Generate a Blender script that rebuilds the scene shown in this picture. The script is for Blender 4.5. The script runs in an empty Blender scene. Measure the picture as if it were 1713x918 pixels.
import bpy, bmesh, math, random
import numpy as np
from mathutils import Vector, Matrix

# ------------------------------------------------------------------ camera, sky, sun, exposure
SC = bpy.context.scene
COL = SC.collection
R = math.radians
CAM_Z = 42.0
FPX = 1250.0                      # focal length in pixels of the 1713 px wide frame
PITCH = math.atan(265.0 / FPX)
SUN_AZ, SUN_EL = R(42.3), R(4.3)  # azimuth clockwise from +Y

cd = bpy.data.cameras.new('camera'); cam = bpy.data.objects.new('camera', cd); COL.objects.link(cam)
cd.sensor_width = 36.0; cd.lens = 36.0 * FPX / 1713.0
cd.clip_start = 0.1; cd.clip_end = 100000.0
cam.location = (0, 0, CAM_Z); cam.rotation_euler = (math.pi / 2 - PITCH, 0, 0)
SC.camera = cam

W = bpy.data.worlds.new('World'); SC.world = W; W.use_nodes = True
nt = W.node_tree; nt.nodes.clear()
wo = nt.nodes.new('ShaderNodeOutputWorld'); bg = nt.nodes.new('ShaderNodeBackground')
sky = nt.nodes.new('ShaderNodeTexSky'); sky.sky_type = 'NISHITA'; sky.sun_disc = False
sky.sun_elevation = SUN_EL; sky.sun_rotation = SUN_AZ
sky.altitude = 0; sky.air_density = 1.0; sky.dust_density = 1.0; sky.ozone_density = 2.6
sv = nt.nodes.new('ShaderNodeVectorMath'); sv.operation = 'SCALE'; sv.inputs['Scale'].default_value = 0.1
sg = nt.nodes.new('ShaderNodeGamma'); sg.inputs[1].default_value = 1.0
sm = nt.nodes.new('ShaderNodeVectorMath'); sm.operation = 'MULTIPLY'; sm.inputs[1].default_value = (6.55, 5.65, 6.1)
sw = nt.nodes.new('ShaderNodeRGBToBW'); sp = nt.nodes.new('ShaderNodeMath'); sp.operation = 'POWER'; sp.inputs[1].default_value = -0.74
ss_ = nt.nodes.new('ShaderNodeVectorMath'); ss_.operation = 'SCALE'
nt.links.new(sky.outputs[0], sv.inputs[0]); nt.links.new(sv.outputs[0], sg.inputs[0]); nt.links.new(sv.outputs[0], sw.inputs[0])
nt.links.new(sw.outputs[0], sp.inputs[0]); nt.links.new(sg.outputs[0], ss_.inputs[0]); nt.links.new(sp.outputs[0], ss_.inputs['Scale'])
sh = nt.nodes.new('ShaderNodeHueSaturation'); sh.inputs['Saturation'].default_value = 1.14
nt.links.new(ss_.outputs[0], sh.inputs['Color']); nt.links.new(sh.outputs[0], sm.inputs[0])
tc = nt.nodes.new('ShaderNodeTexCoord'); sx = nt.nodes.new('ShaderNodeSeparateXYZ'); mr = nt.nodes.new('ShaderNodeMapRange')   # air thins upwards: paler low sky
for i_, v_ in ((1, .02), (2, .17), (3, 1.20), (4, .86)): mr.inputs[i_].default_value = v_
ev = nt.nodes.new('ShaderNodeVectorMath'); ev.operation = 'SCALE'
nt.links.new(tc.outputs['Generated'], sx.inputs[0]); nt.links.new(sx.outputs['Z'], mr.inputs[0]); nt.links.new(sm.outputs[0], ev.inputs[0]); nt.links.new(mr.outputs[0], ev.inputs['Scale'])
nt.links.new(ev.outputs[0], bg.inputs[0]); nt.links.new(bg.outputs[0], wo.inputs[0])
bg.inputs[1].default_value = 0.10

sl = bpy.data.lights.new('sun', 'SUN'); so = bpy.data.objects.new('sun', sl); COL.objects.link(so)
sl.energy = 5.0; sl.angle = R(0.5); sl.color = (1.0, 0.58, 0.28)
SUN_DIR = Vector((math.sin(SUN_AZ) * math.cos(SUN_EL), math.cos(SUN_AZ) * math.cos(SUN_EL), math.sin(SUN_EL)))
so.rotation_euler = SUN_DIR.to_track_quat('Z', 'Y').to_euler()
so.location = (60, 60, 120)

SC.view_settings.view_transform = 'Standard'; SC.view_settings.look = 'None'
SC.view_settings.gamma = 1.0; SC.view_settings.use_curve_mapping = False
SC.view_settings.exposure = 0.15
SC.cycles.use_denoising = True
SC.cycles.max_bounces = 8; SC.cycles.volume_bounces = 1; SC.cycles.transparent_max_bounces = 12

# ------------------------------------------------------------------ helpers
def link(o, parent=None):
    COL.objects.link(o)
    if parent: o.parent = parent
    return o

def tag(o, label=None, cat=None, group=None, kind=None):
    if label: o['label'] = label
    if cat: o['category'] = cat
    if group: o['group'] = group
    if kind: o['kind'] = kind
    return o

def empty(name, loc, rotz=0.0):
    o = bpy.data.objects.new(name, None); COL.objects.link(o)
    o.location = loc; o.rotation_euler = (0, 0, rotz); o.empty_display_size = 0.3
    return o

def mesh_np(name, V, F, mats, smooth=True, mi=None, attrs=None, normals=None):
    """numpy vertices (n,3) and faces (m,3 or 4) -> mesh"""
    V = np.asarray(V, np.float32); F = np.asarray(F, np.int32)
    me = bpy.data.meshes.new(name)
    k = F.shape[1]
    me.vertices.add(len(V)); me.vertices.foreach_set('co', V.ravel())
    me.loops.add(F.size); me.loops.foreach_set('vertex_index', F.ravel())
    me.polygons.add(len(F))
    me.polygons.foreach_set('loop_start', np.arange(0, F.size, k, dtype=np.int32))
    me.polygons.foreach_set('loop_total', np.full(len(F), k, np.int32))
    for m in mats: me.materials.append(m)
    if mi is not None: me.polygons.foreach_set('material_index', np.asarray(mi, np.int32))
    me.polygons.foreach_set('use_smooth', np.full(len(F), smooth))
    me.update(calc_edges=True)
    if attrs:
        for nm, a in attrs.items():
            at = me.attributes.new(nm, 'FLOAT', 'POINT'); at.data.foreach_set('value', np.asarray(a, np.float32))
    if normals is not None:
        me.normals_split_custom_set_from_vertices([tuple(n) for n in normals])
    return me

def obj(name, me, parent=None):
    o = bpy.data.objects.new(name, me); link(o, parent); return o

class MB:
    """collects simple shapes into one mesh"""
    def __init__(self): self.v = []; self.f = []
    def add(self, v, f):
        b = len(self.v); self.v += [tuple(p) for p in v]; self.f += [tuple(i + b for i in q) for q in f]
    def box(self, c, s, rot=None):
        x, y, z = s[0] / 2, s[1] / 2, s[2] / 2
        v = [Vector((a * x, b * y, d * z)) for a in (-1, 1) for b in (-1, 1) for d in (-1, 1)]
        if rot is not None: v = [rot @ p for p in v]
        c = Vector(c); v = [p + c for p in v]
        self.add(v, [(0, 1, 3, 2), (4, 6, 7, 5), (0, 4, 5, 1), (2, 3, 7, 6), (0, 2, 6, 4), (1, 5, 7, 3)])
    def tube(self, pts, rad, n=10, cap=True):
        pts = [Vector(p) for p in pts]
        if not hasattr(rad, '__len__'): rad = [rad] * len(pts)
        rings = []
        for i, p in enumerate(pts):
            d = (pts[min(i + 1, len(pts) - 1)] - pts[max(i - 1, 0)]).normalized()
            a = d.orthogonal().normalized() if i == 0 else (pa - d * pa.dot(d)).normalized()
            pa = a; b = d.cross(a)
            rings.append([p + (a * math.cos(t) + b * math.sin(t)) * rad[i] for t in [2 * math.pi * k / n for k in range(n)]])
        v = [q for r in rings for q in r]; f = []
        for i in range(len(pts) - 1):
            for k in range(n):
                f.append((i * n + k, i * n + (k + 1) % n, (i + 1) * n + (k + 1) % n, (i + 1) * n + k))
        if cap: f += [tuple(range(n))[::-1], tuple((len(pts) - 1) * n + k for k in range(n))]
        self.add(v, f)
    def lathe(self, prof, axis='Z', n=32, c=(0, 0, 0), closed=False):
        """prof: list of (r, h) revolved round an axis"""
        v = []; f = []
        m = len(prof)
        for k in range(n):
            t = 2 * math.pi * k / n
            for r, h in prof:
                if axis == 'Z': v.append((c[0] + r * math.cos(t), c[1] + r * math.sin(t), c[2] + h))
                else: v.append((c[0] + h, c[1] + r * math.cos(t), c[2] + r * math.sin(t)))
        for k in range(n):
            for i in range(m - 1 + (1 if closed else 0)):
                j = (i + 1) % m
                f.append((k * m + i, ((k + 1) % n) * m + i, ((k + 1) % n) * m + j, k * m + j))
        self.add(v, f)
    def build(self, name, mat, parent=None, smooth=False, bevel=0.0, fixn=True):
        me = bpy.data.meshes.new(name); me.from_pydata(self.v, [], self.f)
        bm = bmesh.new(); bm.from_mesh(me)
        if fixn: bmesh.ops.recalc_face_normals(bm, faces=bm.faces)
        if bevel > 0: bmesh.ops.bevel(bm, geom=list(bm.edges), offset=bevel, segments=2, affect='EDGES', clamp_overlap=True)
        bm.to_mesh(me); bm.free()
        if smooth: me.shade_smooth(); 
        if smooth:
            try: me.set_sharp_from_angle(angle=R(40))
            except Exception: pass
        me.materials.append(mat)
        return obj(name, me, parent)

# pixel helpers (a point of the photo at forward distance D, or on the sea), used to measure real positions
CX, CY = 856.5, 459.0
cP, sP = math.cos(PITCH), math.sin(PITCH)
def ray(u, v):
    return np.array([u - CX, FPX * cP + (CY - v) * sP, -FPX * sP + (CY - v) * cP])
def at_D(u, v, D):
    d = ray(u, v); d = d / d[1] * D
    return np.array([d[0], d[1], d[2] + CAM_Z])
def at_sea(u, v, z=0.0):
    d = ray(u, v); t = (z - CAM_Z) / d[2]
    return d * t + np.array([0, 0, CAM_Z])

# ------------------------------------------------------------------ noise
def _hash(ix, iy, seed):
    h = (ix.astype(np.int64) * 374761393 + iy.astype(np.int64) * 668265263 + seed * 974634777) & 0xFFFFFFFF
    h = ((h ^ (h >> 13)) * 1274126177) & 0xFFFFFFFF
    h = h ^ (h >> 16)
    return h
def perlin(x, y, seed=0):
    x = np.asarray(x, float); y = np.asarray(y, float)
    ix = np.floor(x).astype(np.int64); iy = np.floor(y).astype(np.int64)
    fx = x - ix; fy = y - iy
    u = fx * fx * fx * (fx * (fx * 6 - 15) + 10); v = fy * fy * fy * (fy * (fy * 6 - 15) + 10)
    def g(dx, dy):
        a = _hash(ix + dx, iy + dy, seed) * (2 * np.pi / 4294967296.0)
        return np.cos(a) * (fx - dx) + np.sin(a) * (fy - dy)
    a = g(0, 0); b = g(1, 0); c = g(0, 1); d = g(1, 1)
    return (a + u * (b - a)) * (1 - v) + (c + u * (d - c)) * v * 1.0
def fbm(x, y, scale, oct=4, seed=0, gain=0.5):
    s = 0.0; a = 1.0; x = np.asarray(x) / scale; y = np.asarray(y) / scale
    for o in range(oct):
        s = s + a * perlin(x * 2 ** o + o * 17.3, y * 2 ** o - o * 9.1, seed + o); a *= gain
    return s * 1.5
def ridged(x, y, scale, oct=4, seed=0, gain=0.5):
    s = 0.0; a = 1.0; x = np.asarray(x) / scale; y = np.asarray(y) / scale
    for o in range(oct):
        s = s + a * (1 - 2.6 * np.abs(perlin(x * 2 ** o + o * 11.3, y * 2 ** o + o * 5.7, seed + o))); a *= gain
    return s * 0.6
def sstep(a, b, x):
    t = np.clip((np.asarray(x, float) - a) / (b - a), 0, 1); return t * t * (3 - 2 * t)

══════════

Starting with the first line of the data above, copy each line exactly until you reach the line with "from mathutils import Vector, Matrix"; include that line as well.

_Answer for the task_:
Generate a Blender script that rebuilds the scene shown in this picture. The script is for Blender 4.5. The script runs in an empty Blender scene. Measure the picture as if it were 1713x918 pixels.
import bpy, bmesh, math, random
import numpy as np
from mathutils import Vector, Matrix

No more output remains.